Brazil’s debate over adopting Bitcoin as a strategic reserve asset is intensifying. Earlier this week, Nilton David, Brazil’s central bank director of monetary policy, dismissed the idea, stating that diversifying the country's international reserves with cryptocurrencies would be inappropriate. His comments come in response to a newly proposed bill and follow the U.S. establishing its own Bitcoin reserve.
Despite growing global attention, other major economies like Sweden and Japan have recently rejected the notion of holding crypto reserves. In contrast, Brazilian lawmaker Eros Biondini has introduced legislation that would allow allocating up to 5% of Brazil’s international reserves to Bitcoin. The bill highlights potential benefits such as economic risk mitigation, increased investment, and positioning Brazil as a forward-looking financial power.
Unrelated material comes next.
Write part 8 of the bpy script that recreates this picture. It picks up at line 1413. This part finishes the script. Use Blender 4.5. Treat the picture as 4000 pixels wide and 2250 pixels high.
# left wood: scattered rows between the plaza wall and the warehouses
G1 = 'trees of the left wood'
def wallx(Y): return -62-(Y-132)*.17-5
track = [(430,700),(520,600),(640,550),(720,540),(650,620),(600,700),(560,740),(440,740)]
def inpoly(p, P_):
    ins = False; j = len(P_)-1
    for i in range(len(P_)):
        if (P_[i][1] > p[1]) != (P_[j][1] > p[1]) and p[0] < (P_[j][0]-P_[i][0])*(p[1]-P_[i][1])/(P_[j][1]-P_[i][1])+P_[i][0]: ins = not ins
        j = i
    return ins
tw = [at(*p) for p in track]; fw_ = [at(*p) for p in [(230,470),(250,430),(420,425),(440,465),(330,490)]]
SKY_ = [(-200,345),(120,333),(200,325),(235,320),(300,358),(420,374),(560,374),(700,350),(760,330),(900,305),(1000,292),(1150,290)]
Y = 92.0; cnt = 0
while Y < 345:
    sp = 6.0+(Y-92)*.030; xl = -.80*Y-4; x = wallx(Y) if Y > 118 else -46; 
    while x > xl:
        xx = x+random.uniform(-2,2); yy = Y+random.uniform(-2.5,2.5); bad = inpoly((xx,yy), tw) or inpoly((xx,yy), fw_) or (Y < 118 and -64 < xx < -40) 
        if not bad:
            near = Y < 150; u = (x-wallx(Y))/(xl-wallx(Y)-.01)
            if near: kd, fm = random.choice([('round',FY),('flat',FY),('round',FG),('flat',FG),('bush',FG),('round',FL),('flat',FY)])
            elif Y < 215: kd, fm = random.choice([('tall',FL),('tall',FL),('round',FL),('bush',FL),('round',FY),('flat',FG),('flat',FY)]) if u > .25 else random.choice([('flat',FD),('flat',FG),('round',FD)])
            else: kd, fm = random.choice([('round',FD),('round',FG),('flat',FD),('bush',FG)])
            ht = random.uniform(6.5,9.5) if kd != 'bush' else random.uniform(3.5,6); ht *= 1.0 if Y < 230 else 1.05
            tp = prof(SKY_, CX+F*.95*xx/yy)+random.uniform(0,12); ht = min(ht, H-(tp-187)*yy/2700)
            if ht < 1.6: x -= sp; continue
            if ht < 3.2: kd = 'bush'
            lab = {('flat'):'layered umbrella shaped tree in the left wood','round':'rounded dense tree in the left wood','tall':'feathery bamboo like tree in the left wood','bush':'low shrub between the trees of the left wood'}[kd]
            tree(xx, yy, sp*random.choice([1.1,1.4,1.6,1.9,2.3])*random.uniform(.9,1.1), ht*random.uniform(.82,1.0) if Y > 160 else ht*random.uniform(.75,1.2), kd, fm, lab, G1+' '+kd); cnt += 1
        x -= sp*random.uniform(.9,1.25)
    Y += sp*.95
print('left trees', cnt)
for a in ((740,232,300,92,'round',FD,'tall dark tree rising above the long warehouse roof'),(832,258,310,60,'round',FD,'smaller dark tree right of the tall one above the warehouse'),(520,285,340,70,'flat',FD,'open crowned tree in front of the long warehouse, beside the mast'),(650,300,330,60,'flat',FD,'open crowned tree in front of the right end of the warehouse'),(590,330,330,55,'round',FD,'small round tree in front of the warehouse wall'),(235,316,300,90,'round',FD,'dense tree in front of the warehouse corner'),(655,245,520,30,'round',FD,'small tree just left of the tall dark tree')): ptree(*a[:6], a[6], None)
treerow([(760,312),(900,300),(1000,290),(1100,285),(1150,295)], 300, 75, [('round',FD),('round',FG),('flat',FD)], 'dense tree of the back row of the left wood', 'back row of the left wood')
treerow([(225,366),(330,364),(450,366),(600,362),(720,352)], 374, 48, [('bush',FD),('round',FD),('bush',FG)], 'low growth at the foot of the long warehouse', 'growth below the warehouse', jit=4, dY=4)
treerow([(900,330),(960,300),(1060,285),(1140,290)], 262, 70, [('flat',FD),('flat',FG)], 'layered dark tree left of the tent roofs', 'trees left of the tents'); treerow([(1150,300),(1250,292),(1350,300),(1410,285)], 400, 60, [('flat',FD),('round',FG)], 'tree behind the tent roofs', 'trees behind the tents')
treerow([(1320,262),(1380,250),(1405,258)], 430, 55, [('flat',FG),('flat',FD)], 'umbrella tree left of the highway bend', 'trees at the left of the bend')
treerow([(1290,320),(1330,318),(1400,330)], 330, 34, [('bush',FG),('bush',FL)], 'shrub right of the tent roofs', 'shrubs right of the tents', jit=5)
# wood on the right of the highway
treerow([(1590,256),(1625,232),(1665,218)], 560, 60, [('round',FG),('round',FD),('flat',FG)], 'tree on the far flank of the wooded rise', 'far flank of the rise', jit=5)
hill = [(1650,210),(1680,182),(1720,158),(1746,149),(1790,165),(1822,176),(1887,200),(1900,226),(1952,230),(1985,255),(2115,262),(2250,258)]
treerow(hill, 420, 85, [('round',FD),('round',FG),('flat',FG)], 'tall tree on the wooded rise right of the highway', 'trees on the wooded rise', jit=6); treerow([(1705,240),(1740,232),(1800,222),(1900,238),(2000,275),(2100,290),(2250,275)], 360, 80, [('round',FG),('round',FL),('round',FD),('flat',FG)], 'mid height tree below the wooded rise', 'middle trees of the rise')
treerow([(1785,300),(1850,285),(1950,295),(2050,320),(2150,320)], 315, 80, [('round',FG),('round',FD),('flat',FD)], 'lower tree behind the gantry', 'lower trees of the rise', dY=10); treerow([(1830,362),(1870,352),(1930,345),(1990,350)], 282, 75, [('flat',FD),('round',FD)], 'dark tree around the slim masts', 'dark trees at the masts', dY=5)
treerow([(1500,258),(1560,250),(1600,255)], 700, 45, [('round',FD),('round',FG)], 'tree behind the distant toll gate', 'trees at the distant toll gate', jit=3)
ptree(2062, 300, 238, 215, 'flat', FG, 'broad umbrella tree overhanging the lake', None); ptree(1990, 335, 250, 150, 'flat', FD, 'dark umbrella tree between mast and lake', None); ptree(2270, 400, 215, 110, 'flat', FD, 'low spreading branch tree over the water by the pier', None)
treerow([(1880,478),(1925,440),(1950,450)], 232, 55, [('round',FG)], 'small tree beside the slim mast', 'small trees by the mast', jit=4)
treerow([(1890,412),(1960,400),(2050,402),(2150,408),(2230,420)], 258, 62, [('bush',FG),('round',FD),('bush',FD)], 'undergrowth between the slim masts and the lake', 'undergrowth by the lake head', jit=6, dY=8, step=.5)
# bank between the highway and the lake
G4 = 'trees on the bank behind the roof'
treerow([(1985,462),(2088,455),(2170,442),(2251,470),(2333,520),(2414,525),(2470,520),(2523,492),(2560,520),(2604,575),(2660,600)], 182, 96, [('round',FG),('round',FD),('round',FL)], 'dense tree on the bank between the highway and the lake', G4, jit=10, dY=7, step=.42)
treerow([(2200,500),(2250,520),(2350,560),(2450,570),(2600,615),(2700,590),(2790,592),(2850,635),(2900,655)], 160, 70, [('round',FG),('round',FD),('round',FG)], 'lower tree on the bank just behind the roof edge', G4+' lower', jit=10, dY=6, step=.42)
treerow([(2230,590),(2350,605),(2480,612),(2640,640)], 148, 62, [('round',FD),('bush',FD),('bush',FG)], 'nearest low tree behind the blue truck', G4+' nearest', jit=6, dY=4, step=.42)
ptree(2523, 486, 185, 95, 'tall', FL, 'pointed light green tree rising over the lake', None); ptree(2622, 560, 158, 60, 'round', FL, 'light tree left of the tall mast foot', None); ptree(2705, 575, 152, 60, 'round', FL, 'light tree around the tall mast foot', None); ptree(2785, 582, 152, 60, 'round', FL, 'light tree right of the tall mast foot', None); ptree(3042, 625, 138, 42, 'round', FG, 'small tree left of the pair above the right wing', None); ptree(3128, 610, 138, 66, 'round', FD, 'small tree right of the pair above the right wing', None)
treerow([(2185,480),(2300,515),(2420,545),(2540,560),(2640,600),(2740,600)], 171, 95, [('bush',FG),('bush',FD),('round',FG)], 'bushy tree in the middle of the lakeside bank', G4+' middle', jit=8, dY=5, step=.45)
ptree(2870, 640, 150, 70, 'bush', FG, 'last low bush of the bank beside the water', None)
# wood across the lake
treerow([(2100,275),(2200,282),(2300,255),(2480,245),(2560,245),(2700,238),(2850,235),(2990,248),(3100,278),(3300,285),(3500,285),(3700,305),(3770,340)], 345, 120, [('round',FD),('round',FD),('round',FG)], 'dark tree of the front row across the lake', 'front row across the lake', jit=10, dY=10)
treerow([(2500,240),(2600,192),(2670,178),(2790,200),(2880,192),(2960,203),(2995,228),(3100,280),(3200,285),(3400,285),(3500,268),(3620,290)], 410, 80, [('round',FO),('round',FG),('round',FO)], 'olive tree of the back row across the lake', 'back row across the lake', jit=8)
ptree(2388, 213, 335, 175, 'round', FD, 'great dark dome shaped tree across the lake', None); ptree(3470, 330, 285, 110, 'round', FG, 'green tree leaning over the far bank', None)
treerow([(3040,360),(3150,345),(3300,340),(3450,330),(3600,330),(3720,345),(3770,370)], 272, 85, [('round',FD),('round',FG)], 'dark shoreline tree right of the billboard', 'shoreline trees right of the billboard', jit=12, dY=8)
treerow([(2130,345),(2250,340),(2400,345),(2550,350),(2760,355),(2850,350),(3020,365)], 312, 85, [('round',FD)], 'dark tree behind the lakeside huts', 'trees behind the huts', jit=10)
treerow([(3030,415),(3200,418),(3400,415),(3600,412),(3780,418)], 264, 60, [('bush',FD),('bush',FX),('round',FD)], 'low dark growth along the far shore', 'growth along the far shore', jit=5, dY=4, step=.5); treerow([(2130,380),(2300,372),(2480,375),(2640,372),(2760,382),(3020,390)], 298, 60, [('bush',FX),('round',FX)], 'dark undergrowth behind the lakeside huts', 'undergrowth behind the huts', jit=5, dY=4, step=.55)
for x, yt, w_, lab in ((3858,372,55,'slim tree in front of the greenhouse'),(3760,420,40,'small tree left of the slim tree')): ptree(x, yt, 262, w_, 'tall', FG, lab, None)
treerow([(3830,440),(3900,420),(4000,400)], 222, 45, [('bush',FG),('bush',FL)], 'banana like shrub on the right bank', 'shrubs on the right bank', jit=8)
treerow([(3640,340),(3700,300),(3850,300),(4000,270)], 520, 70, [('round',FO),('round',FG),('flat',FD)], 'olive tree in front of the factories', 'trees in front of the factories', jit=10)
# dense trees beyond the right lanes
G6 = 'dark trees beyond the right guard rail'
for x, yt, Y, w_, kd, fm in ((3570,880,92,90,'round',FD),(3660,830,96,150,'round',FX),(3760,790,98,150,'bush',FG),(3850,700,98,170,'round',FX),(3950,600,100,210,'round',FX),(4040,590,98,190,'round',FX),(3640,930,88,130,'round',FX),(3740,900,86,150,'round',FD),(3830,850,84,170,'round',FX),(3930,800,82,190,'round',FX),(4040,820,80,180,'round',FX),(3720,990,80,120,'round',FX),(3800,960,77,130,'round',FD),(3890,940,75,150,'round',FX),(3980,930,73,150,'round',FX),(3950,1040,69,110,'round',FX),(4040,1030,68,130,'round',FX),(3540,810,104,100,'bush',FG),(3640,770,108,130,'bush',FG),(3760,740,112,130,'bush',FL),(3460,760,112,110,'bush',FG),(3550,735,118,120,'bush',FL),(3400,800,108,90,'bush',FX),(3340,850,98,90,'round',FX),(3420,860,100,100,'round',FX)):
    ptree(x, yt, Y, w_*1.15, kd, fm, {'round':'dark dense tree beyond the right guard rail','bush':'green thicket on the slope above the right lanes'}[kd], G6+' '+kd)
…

It also outlines strict security measures, including AI-based monitoring and advanced cybersecurity protocols, to protect the proposed reserve.
While the proposal gains traction in political circles, including a strong endorsement from Lula administration official Pedro Giocondo Guerra—who referred to Bitcoin as “digital gold”—it faces opposition from financial authorities. The National Monetary Council (CMN), Brazil’s top financial regulator, recently prohibited certain pension funds from investing in Bitcoin, citing its volatility and associated risks.
The legislative fate of Brazil’s potential Bitcoin reserve remains uncertain. However, the growing divide between policymakers and regulators underscores the ongoing tension between innovation and risk management in the crypto space. As global interest in state-level crypto adoption rises, Brazil could soon find itself at a critical crossroads.